Down here in Australia we have the opposite. It’s as hot and humid as it’s possible to get – and that’s not just because this summer has, on occasions, felt as though the gates of hell have opened. Perhaps they have – but enough about the political situation…

February in when Sydney is at its worst – hot, humid and unrelenting. It’s almost a though a fine grey wash has been painted over everything, dulling the light and washing out the blue in the sky.

The traffic is also at its worst. School is back, but because everyone is trying to adapt to new routines, the roads are busier than ever. Sometimes it feels as though they don’t get their routines right until just before the HSC starts in October.
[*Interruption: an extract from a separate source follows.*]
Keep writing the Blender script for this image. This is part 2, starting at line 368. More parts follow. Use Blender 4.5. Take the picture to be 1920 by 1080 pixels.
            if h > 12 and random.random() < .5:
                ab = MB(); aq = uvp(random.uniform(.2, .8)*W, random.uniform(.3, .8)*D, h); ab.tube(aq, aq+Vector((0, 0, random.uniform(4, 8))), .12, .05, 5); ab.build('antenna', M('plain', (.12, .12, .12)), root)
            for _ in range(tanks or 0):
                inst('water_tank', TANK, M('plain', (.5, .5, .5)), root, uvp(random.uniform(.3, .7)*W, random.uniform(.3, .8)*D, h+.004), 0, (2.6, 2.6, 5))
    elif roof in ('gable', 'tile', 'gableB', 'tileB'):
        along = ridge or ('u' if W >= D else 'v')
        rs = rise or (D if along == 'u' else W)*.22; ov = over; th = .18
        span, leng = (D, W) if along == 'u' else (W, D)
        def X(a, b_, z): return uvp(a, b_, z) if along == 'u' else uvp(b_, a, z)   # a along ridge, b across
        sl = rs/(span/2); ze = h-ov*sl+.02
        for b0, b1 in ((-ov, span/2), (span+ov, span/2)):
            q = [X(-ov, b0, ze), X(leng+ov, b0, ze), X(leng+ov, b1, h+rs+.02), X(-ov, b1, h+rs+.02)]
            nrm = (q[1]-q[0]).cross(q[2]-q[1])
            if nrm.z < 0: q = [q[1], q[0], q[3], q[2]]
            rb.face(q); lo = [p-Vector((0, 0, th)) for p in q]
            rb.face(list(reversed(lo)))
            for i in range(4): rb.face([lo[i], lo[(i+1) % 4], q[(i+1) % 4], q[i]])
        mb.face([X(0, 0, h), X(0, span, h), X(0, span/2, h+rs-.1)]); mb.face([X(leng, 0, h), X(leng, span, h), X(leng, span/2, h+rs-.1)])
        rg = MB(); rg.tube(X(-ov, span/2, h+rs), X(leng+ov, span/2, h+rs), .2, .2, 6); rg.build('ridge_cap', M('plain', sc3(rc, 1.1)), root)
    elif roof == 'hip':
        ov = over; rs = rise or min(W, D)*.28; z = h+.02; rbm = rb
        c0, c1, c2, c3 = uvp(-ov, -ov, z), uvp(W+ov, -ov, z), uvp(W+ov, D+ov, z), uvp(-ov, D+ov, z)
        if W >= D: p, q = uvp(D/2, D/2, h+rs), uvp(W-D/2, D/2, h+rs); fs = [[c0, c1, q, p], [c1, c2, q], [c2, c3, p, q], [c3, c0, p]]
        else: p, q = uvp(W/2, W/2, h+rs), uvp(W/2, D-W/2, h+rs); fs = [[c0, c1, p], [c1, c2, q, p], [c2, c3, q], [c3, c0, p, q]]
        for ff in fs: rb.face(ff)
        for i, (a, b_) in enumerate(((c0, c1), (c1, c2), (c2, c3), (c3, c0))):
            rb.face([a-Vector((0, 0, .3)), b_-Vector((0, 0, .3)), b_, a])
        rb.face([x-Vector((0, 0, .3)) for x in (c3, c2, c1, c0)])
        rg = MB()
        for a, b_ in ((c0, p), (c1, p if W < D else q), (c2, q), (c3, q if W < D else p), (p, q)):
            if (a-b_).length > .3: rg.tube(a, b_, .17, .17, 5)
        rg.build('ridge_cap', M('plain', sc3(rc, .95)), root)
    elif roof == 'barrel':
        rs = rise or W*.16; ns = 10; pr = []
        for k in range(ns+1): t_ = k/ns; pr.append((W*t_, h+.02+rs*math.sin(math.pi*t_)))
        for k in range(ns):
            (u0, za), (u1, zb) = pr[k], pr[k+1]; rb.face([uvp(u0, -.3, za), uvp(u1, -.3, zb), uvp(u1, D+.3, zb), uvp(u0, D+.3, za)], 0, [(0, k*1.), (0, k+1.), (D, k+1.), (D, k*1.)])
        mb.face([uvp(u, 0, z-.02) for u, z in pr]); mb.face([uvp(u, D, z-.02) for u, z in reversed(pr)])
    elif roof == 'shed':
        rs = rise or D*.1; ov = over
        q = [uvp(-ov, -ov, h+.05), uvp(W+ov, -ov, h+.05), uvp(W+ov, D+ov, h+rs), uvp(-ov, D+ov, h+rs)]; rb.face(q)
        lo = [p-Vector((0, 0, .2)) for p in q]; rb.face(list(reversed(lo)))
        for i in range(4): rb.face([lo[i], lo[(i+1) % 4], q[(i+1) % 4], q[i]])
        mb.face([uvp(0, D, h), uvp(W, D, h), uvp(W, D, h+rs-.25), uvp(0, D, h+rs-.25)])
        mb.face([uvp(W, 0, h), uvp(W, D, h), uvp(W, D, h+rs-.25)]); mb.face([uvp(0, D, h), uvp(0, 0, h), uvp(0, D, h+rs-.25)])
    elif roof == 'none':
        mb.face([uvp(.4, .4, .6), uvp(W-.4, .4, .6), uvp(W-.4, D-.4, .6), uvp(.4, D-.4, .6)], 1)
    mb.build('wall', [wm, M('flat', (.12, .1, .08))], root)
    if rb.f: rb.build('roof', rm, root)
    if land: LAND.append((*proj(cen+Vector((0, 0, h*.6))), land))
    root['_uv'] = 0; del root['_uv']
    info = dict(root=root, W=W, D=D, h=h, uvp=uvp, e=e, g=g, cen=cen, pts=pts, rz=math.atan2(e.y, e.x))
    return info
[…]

As for the spiders… February is the month that the newspapers start talking about funnel webs being on the march – angry and horny. Eeeeuw. And the redbacks also seem to be more prolific.

I saw one the other morning in a web stretching from the timber fence of the house behind the bus stop to the retaining wall actually at the bus stop. It was about where I usually park my bum – and where the kids waiting for the bus dump their school bags. I had nothing to smack it with, so grabbed a stick and did my best to ruin its web as it went scuttling back under the fence. I have no doubt it would have been back again yesterday.

Anyways, in the miserabilism (yes, that’s a made up word) that is February, I re-discovered a little oasis of peace and tranquility in the centre of the city: the Chinese Garden of Friendship. At the Chinatown end of Darling Harbour, there’s bamboo, waterfalls, lotus, pagodas and green as far as the eye can see. In fact, you can’t see the entire garden from any single point within the garden.

There are plenty of places to just sit and be, and plenty of corners to discover.

I’ll let the pictures tell the story.

Entry Fee…

$6 adults, $3 concession.

Getting there…

You can light rail it to Haymarket and walk down, or train to Town Hall or Central. Darling Harbour is about a 10-15 minute walk from each.


There are good paths throughout, although the “mountain” path has a few rocks that would prevent wheelchair and pram access.

Eating there…

Yep, there’s a little teahouse on site with views across the “lake”. Alternatively Darling Quarter is adjacent to the gardens – with plenty of good eating options – and Chinatown is just a few minutes walk away.